What will movies look like 100 years from now? Has the prevailing effects technology known as CGI (computer-generated imagery) already peaked, or is it just getting started? And is it making high-end effects more accessible or isolating lesser-budgeted potential graphics auteurs?

These are among the questions that Theodore Kim will ask — and attempt to answer — in an upcoming talk at UC Santa Barbara. An assistant professor in the Department of Media Arts and Technology, and recipient of the 2014 Harold J. Plous Award, Kim will give his lecture, “Visual Effects in the 21st Century,” on Monday, May 12. His presentation will begin at 4 p.m. in the McCune Conference Room, 6020 Humanities and Social Sciences Building. It is free and open to the public.

In his discussion of CGI’s evolution, Kim will address the technology’s impact on filmmaking at large and, more specifically, whether its status as the must-have means of graphic simulation has made the attainment of top-shelf effects more equitable. Or not.

“The big graphic spectacle has become de rigueur for any summer movie,” Kim said. “We have about 10 big blockbusters every year and basically those are the only movies that really get to use these techniques. They’re very complicated and they require a lot of manpower — armies of people behind computers.
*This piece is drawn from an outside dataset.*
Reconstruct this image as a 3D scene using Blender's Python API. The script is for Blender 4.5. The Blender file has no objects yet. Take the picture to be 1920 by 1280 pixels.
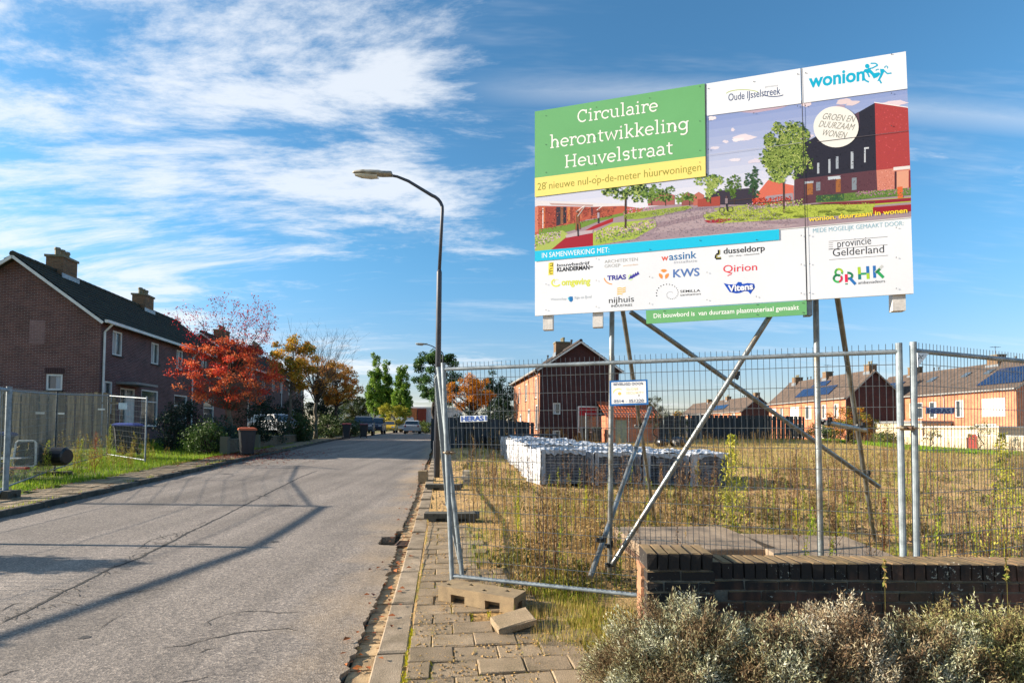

It’s pretty plutocratizing.

“The interesting question for the future is: What will it actually take for a small film crew to put something together?” he continued. “Maybe in 50 years there will be some black box we can all get and you can make anything you want with it. And it will be easy, or easier, because nothing is easy right now. It will take tons of research to get something like that to work and I don’t know how we’ll actually create this box, but that’s the interesting part. Hopefully, it will be something that academia will drive.”

In 2013, Kim won an Academy Award in Technical Achievement, in recognition of software that he (with three others) developed as a post-doc and that has become an industry-standard technique for smoke and fire effects. His Plous lecture will also revisit a point he made in his acceptance speech: that academia is the frequent, yet under-credited, birthplace of innovations that are enabling big changes in filmmaking.

“Many people don’t realize how much of a role academia has played in a lot of this technology, when in fact I would argue that almost all of this technology originated in academia,” Kim said. “Most techniques either came from academia, or everyone got their Ph.D. first, which prepared them to make these breakthroughs later on. This cannot be emphasized enough.”

Kim, who came to UC Santa Barbara from the University of Saskatchewan in 2011, completed his doctoral degree in computer science at the University of North Carolina, Chapel Hill. Before joining the faculty at the University of Saskatchewan, he held postdoctoral research positions at Cornell University and at IBM’s Thomas J. Watson Research Center.

Since winning the Academy Award, Kim has received one of the National Science Foundation’s prestigious CAREER Awards honoring early-career teacher-scholars deemed most likely to become the academic leaders of the 21st century. The plaudit is accompanied by a five-year financial stipend for research. Kim’s grant is going toward his work on a new technique to drastically speed up simulation times, which could enable the development of virtual humans and blood flow simulations.

Kim’s current research will also feature heavily in his Plous lecture.

One of the university’s most prestigious faculty honors, the Harold J. Plous Memorial Award is given annually to an assistant professor from the humanities, social sciences or natural sciences who has shown exceptional achievement in research, teaching and service to the university. Presented by the College of Letters and Science, the award was established in 1957 to honor the memory of Harold J. Plous, an assistant professor of economics.